20. My natural response isn’t to speculate whether they’d be globalization’s supporters or detractors. It’s to contemplate what little I can do to reverse course, to give them hope. And this is the level of empathy, I think, that distinguishes the “inside” from the “outside.”

21. Each of us in the movement has a role — whatever it is, however much we can commit — to play. If you drive a B.M.W., you rescue the kids under siege. If you can’t bear the risk of arrest, you donate. If you have artistic talent, you design protest graphics and merchandise.

22. If you run a cafe, you join the “yellow economic circle.” If you speak a foreign language, you translate texts. You can lambaste the guy nearby at any time for not doing any number of things; you can also acknowledge what he’s already doing because you’re in it side by side.

23. There are times, indeed, when I lament where the movement is headed; it’s diverse and leaderless. We can throw around new ideas, but we can’t force it into something it inherently isn’t. This is as much a reminder for myself as for all of us. I found out the hard way.

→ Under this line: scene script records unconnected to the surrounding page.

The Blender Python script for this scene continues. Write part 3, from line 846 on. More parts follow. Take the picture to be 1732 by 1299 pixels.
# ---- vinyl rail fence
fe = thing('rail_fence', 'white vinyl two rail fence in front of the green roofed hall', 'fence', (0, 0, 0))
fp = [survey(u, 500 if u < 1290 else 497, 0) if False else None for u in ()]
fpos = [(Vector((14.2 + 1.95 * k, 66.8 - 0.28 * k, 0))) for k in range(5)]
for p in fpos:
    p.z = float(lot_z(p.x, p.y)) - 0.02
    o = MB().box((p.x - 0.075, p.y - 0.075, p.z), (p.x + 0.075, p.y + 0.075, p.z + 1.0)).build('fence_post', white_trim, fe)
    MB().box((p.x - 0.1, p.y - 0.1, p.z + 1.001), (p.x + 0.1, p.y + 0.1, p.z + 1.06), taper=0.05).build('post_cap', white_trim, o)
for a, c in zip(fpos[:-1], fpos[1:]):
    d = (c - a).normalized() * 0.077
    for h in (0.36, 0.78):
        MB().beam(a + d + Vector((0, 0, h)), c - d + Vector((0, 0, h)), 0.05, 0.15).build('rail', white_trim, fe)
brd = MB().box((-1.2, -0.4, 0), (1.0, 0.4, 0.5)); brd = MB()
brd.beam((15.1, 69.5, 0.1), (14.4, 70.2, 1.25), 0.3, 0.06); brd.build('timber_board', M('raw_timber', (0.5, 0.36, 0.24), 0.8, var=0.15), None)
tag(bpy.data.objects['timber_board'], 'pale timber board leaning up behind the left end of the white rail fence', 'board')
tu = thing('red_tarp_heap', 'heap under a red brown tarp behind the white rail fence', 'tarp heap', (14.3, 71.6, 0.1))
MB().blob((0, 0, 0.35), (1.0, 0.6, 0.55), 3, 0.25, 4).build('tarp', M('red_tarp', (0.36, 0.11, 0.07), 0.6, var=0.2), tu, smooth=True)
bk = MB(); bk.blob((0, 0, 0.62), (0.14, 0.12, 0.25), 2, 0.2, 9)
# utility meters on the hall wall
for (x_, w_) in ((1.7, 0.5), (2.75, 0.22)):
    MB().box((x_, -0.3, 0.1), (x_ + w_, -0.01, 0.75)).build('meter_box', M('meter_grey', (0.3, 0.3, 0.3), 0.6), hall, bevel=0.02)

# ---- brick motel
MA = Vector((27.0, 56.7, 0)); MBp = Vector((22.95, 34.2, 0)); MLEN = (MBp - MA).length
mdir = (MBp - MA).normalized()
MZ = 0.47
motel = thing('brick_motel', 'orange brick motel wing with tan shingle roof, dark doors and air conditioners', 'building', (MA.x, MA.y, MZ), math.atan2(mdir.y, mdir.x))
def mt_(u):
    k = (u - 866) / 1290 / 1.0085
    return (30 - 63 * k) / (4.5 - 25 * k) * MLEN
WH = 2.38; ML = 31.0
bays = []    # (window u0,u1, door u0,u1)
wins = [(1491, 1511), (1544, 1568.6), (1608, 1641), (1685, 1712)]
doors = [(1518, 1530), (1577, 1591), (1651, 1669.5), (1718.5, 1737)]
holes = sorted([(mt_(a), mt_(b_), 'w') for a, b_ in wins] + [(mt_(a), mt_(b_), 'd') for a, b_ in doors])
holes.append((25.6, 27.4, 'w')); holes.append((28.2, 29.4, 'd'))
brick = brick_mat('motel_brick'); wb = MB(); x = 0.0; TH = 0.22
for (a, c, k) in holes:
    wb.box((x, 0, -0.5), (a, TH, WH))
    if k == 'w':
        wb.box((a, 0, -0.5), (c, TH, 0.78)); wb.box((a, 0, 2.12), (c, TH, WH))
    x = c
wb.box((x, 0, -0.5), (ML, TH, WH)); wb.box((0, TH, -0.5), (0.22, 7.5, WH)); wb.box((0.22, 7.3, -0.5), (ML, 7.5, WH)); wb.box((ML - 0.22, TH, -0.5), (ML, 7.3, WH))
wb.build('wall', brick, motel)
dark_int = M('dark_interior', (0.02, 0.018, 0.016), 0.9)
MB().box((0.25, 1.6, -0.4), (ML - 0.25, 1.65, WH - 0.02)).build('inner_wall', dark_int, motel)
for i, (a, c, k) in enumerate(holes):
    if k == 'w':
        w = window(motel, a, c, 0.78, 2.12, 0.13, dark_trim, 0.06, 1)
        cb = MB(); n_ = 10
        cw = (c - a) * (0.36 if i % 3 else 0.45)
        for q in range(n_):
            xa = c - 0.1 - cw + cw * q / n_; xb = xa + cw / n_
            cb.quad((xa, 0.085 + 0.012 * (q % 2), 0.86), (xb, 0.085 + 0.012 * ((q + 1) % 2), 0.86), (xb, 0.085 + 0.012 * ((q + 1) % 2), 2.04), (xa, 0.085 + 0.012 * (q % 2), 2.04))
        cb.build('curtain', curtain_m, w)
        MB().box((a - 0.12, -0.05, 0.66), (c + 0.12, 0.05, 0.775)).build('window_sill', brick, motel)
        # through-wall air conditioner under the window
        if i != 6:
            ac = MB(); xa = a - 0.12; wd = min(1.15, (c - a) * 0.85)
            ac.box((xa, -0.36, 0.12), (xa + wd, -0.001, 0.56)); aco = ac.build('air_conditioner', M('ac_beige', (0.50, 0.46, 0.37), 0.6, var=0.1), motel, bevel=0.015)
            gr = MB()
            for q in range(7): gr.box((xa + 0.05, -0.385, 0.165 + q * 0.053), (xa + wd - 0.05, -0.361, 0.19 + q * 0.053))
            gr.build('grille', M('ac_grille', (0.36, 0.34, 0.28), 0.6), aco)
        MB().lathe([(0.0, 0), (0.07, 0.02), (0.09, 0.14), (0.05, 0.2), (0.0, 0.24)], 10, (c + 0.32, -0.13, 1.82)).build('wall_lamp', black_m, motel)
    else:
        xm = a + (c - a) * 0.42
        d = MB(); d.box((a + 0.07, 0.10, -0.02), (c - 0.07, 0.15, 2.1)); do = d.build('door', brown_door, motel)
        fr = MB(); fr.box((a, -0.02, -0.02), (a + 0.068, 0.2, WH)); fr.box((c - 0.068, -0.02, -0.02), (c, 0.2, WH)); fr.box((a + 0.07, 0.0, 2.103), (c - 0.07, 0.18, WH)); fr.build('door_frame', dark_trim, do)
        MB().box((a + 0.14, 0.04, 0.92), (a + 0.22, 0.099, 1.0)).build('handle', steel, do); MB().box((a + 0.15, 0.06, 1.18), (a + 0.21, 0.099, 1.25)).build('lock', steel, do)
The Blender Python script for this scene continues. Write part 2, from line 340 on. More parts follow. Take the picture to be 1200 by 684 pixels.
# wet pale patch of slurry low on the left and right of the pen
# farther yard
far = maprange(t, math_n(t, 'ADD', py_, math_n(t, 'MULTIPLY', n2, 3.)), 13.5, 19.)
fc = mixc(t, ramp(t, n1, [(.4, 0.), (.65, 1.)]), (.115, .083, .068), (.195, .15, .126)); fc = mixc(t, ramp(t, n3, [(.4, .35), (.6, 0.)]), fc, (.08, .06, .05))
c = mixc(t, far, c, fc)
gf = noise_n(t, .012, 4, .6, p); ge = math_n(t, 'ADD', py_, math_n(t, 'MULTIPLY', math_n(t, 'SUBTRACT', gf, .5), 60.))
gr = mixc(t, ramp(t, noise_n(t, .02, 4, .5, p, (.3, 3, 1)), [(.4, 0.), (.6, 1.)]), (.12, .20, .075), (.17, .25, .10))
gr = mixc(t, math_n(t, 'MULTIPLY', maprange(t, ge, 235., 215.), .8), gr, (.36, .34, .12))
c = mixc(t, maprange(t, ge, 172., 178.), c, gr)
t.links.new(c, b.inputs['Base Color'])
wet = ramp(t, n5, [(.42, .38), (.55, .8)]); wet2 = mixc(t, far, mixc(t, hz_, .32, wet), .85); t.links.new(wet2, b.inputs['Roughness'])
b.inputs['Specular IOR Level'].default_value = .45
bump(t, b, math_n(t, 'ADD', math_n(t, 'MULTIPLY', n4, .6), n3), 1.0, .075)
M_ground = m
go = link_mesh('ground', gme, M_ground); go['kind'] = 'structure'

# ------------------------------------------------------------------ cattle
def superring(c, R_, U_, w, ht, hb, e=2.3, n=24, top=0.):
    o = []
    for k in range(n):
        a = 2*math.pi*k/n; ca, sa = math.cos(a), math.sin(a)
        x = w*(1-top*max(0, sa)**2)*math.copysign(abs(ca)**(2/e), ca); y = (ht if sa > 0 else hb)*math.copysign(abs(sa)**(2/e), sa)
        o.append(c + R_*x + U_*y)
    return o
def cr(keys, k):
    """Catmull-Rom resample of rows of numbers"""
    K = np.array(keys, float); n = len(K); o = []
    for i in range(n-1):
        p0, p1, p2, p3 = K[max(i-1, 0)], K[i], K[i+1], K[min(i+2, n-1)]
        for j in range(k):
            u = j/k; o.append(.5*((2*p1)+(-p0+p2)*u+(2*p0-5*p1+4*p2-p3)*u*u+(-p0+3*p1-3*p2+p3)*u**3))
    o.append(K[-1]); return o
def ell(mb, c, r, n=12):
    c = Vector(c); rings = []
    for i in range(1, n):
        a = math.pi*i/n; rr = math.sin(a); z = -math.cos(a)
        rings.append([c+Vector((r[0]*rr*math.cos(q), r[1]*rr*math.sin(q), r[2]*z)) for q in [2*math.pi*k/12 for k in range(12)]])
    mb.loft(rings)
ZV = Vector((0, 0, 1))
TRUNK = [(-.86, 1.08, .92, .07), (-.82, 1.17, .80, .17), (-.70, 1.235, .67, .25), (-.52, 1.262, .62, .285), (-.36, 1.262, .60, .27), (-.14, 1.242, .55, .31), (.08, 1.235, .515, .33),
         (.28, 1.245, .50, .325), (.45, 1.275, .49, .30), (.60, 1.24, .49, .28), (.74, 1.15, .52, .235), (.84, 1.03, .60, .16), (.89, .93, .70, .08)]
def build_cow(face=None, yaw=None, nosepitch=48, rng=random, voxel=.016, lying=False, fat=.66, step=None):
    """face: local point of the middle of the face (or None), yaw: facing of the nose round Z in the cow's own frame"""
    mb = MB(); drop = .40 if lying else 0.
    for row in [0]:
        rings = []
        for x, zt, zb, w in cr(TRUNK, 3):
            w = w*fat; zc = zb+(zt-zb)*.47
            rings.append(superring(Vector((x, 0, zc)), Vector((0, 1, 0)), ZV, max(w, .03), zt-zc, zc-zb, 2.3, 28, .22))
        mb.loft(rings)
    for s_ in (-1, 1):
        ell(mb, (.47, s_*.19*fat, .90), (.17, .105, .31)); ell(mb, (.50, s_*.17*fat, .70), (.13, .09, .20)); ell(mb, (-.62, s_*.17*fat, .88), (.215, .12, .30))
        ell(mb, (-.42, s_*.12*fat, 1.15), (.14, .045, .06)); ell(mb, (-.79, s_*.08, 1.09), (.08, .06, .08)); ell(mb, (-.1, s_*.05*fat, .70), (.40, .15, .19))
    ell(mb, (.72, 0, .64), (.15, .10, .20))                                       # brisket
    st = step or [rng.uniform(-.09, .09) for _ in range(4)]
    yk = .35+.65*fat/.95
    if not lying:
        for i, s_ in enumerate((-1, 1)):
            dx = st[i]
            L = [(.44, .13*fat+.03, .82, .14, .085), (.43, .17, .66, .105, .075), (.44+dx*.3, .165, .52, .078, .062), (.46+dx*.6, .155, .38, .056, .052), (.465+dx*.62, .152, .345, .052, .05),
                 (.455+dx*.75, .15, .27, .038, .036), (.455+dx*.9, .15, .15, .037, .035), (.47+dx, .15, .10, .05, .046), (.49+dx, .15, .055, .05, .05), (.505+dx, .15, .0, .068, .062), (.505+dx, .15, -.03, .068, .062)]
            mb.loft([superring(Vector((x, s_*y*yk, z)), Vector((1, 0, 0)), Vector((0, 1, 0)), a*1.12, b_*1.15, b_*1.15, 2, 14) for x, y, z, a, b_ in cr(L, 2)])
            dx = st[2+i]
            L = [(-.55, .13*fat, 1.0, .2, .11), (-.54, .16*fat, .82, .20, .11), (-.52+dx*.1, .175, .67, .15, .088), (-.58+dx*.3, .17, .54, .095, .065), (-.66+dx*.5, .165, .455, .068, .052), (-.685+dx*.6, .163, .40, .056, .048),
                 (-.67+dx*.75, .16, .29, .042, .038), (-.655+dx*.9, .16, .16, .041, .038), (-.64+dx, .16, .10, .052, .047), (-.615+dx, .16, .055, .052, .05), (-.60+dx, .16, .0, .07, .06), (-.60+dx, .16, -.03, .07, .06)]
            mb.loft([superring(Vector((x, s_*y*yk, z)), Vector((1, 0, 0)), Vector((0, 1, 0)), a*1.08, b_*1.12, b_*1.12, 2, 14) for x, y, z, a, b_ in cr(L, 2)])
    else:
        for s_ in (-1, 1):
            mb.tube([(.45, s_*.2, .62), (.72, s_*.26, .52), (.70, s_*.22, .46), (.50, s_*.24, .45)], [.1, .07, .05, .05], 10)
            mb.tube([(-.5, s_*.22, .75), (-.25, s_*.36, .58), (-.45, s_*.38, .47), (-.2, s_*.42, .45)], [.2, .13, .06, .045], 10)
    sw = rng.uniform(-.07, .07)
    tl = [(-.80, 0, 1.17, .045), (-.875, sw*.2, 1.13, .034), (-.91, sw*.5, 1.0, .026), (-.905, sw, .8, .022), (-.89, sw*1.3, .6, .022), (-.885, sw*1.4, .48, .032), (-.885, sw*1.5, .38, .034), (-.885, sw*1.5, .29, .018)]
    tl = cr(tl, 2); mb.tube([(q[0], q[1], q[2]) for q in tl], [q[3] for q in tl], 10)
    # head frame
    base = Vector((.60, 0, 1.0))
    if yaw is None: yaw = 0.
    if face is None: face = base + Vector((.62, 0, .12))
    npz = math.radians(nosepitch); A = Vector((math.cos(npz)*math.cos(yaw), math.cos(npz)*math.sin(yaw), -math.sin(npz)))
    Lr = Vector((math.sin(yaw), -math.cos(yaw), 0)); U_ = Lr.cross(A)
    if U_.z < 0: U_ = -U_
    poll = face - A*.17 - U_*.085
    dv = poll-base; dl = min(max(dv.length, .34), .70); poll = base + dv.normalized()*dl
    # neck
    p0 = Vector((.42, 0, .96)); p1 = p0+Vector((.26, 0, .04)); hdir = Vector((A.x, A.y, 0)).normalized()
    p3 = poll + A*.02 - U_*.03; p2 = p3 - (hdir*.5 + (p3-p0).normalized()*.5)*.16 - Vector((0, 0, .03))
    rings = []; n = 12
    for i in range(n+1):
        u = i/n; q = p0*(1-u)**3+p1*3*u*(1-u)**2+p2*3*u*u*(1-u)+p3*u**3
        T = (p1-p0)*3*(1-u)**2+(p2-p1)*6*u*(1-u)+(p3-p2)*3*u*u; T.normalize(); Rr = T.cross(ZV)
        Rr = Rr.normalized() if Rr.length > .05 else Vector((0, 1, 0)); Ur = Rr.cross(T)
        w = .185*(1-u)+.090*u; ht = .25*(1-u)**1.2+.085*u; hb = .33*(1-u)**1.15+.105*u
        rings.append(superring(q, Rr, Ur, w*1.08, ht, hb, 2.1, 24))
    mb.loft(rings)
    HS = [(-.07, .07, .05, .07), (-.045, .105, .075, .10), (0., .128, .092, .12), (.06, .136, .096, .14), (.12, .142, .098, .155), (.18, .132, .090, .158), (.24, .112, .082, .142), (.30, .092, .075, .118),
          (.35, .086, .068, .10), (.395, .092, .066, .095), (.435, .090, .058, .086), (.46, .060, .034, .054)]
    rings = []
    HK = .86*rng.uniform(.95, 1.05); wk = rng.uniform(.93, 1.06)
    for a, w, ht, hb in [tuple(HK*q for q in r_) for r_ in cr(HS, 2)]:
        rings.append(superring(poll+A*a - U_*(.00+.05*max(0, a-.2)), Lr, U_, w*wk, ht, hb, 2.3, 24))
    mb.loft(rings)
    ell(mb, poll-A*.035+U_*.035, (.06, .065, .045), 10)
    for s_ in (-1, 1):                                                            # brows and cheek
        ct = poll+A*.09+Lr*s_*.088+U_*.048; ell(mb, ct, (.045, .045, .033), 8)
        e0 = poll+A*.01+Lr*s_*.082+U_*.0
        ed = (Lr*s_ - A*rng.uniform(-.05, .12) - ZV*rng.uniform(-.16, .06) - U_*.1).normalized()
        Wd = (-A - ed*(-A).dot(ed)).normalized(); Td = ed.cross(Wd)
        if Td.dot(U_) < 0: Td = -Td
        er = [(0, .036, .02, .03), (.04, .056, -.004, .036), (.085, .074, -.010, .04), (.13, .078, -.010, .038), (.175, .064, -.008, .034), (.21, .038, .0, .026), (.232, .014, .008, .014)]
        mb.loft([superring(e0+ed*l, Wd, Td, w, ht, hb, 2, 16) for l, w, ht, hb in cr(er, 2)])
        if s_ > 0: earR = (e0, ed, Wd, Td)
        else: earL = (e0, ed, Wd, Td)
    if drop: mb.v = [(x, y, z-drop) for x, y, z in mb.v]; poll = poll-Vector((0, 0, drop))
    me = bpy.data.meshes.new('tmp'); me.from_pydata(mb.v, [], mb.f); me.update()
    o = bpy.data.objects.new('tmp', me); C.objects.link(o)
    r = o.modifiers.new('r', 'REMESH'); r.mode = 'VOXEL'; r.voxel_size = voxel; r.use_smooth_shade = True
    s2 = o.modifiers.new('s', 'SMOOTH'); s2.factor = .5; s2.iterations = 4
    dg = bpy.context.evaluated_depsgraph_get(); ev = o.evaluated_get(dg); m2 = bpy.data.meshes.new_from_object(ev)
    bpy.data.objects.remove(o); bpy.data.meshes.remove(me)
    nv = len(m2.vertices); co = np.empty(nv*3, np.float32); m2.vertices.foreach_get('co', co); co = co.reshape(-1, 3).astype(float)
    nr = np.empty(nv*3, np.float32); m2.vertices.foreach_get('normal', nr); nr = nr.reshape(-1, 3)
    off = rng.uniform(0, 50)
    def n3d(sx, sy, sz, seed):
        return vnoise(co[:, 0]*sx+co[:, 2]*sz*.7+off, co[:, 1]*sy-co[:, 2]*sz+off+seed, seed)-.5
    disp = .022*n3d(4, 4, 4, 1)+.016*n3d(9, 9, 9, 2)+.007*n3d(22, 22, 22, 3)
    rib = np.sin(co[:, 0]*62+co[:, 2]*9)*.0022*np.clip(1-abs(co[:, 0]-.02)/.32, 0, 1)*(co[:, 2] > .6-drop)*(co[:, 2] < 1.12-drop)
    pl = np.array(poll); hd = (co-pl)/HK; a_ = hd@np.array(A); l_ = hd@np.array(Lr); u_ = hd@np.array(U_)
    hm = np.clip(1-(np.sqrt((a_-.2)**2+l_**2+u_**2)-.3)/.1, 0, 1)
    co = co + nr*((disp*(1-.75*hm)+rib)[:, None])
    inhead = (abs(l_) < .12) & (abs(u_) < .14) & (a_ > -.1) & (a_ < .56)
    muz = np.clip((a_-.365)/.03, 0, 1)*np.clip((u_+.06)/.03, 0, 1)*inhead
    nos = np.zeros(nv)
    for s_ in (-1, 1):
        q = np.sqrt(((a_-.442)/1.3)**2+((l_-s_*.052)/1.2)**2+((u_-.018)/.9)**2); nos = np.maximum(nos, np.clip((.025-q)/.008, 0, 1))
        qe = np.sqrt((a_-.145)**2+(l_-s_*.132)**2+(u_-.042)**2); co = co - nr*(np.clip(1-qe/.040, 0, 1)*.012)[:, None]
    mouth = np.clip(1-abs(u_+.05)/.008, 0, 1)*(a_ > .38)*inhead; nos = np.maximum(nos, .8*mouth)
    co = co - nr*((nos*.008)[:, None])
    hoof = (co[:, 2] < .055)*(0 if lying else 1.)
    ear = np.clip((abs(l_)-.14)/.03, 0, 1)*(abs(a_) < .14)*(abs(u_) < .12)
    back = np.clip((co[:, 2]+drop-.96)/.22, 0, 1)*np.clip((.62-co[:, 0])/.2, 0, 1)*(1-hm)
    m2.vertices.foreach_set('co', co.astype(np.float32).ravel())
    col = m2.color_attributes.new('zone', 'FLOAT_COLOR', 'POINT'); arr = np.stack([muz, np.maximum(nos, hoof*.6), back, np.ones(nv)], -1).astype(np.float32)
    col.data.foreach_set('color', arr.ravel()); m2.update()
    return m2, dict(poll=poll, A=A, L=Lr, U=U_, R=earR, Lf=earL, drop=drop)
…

24. A few months ago, I purported to represent folks I shouldn’t. I was publicly trashed. Although I continue to believe in what I did then, the incident showed how even I can be on the “outside” when rage, not humility, gets the better of me. So I didn’t patronize; I apologized.

25. To this day, there remains much I have to learn. Wilfred respected it, which is why we sat down and talked. We still had fundamental disagreements and many other issues we must condense — into one sentence, one quick example — for the interview. But this won’t be our last.